Monday, September 04, 2017

Labor Day Tea Reflections

Dear reader I hope you are resting and effortlessly drinking good tea on this Labor Day.

My hubs is away on a rafting trip which in previous years meant days of serious weekend brewing from dawn to dusk.  These days I continuously brew leaf and bean but without quite the analytic fervor that made for years of enthusiastic tea blogging.  Now days, I mostly wanna have just a good time but today I hunker down to capture a few observations on the impact of dietary changes on tea taste. Good times!

In the tea enjoyment equation, the tea can change, your brewing method can change or you can change.  I am exploring the very last option as I've put my body in a unique opportunity to do so. For the fun of experimentation,  I've severely cranked down sugar and carb consumption. Why you ask? Why deprive oneself of the sweet sweet joys of life from luscious fruits to buttery baked wonders?  I'm sheepish to admit that I've gone keto to achieve higher brain function. (tldr; changing primary fuel of glucose to burning fats.) 

Is a brain fueled by fats any better for tea enjoyment? When you severely restrict food types subtracting the very edibles that make life so worth living, tea becomes one of the few remaining sources of gustatory pleasure.  On the upside, my palate is hyper sensitive to sugar.  Oolong has become my dessert of choice and I'm exceedingly grateful I even have oolongs as a worthy substitute.
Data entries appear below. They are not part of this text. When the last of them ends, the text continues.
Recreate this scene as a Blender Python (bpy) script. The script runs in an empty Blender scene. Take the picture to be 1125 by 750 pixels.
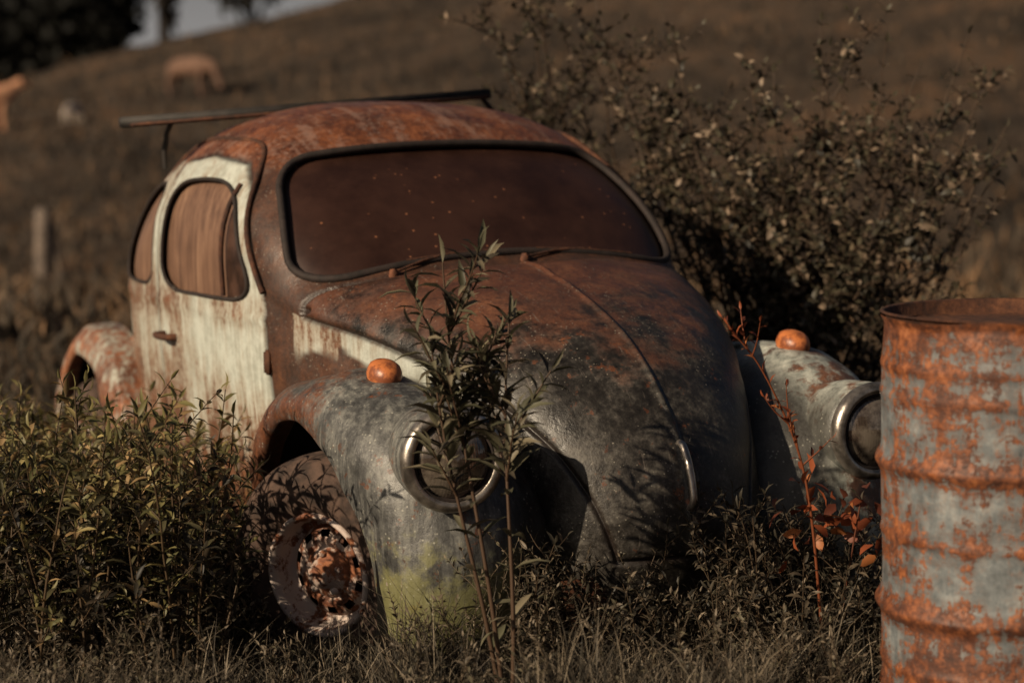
import bpy, math, random
import numpy as np
from mathutils import Vector, Matrix
from mathutils.bvhtree import BVHTree
from mathutils.kdtree import KDTree
random.seed(7); rng=np.random.default_rng(7)
scene=bpy.context.scene
# ------------------------------------------------------------------ frame
A=.439; S,C=math.sin(A),math.cos(A)
CAM=np.array([4.96,-2.50,1.433])
GZ=.13
def W(D,L,z=0.):      # site frame: D metres away from the viewpoint, L metres to the right
    return (CAM[0]-C*D+S*L, CAM[1]+S*D+C*L, z)
# ------------------------------------------------------------------ helpers
def link(o,parent=None):
    scene.collection.objects.link(o)
    if parent: o.parent=parent
    return o
def mkobj(name,v,f,mat,parent=None,smooth=True,attrs=None):
    me=bpy.data.meshes.new(name)
    v=np.asarray(v,dtype=np.float32)
    n,k=f.shape
    me.vertices.add(len(v)); me.vertices.foreach_set('co',v.ravel())
    me.loops.add(n*k); me.loops.foreach_set('vertex_index',f.astype(np.int32).ravel())
    me.polygons.add(n)
    me.polygons.foreach_set('loop_start',np.arange(0,n*k,k,dtype=np.int32))
    me.update(calc_edges=True)
    if attrs:
        for an,av in attrs.items():
            if av.ndim==1:
                a=me.attributes.new(an,'FLOAT','POINT'); a.data.foreach_set('value',av.astype(np.float32))
            else:
                a=me.attributes.new(an,'FLOAT_COLOR','POINT')
                c=np.ones((len(av),4),np.float32); c[:,:3]=av; a.data.foreach_set('color',c.ravel())
    if smooth: me.polygons.foreach_set('use_smooth',[True]*len(me.polygons))
    if mat: me.materials.append(mat)
    o=bpy.data.objects.new(name,me)
    return link(o,parent)
def empty(name,loc=(0,0,0)):
    o=bpy.data.objects.new(name,None); o.location=loc; return link(o)
def gridfaces(nu,nv,wrap=False):
    i=np.arange(nu-1)[:,None]; j=np.arange(nv if wrap else nv-1)[None,:]
    j2=(j+1)%nv
    a=i*nv+j; b=i*nv+j2; c=(i+1)*nv+j2; d=(i+1)*nv+j
    return np.stack([a+0*b,b,c,d],-1).reshape(-1,4)
def spl(P,m,t=None):
    P=np.asarray(P,float)
    if P.ndim==1:P=P[:,None]
    n=len(P)
    M=np.zeros((n,n));R=np.zeros_like(P);M[0,0]=M[-1,-1]=1
    for i in range(1,n-1):
        M[i,i-1]=1;M[i,i]=4;M[i,i+1]=1;R[i]=6*(P[i-1]-2*P[i]+P[i+1])
    K=np.linalg.solve(M,R)
    if t is None:t=np.linspace(0,n-1,m)
    i=np.clip(t.astype(int),0,n-2);u=(t-i)[:,None]
    a=1-u
    return a*P[i]+u*P[i+1]+((a**3-a)*K[i]+(u**3-u)*K[i+1])/6
def tubegeo(pts,r,n=8,closed=False):
    P=np.asarray(pts,float);m=len(P)
    r=np.broadcast_to(np.asarray(r,float),(m,))
    if closed: T=np.roll(P,-1,0)-np.roll(P,1,0)
    else: T=np.gradient(P,axis=0)
    T/=np.linalg.norm(T,axis=1)[:,None]+1e-12
    up=np.array([0,0,1.]) if abs(T[0,2])<.9 else np.array([1.,0,0])
    N=np.cross(T[0],up);N/=np.linalg.norm(N)
    Vs=[]
    a=np.linspace(0,2*math.pi,n,endpoint=False)
    for i in range(m):
        N=N-T[i]*np.dot(N,T[i]);N/=np.linalg.norm(N)+1e-12
        B=np.cross(T[i],N)
        Vs.append(P[i]+r[i]*(np.cos(a)[:,None]*N+np.sin(a)[:,None]*B))
    V=np.concatenate(Vs)
    F=gridfaces(m,n,True)
    if closed:
        k=(m-1)*n; j=np.arange(n);j2=(j+1)%n
        F=np.concatenate([F,np.stack([k+j,k+j2,j2,j],1)])
    return V,F
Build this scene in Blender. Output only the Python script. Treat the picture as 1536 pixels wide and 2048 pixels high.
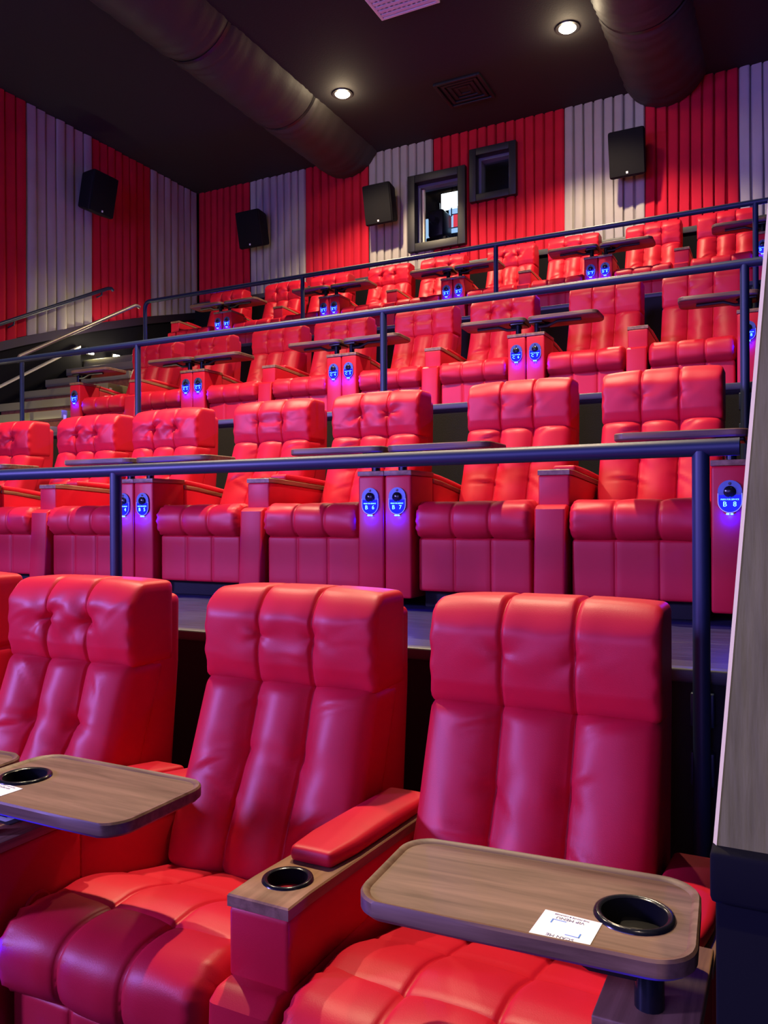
import bpy, math, random
from mathutils import Matrix, Vector

for _o in list(bpy.data.objects):
    bpy.data.objects.remove(_o)
C = bpy.context.scene.collection
S = bpy.context.scene

# ------------------------------------------------------------------ camera, light, exposure
H = 1.34                      # camera height over the front row's floor
F_PX, YAW, ROLL = 1605.0, math.radians(26.84), math.radians(0.25)
cam_d = bpy.data.cameras.new('camera')
cam = bpy.data.objects.new('camera', cam_d); C.objects.link(cam)
cam_d.sensor_fit = 'HORIZONTAL'; cam_d.sensor_width = 36.0
cam_d.lens = F_PX / 1536.0 * 36.0
cam_d.shift_y = 6.0 / 1536.0
cam_d.clip_start = 0.02
_R = Vector((math.cos(YAW), math.sin(YAW), 0)); _F = Vector((-math.sin(YAW), math.cos(YAW), 0)); _U = Vector((0, 0, 1))
_R2 = _R * math.cos(ROLL) - _U * math.sin(ROLL); _U2 = _R * math.sin(ROLL) + _U * math.cos(ROLL)
cam.matrix_world = Matrix(((_R2.x, _U2.x, -_F.x, 0), (_R2.y, _U2.y, -_F.y, 0), (_R2.z, _U2.z, -_F.z, H), (0, 0, 0, 1)))
S.camera = cam

w = bpy.data.worlds.new('world'); S.world = w; w.use_nodes = True
w.node_tree.nodes['Background'].inputs[0].default_value = (0.02, 0.02, 0.03, 1)
w.node_tree.nodes['Background'].inputs[1].default_value = 0.0
S.view_settings.view_transform = 'Standard'; S.view_settings.look = 'None'
S.view_settings.gamma = 1.0; S.view_settings.use_curve_mapping = False
S.view_settings.exposure = 0.0

LAMP_W = 880.0                # each ceiling downlight
LAMP_COL = (1.0, 0.76, 0.47)
SCREEN_E = 5.6                # cinema screen radiance
SCREEN_COL = (0.36, 0.28, 1.25)
LED_W = 3.6

# ------------------------------------------------------------------ materials
def nodes_of(m):
    m.use_nodes = True
    nt = m.node_tree
    return nt, nt.nodes['Principled BSDF']

def sset(b, k, v):
    if k in b.inputs: b.inputs[k].default_value = v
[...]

Life without fruits once unthinkable  (those plump juicy orbs how I miss you) has been endured with cups of oolong. But unexpectedly, the sweetness in shus I used to taste has been overwhelmed by a more mineral and umami profile. A baseline brick shu I've drunk a lot now tastes pleasantly of the sea.  If I were to compare taste memories,  this single tea has become almost two different teas.  On the downside- teas also taste dryer in the mouth so astringent shengs are decidedly out but I've been in keto adaptation for only two weeks so I need to give shengs a more thorough sampling.

From the decades of tea drinking, I've found my own physical apparatus to be the least reliable and most variable part of the equation.  There are many easy and not so easy ways you can manipulate your palate at a physical level from inducing hunger to increase olfactory sensitivity to the more extreme method of carb deprivation. (Mental tamperings I leave for another post.)  Rather than trying yet more new teas,  I find altering myself to experience different dimensions of the same teas deeply more satisfying and worthy of further investigation.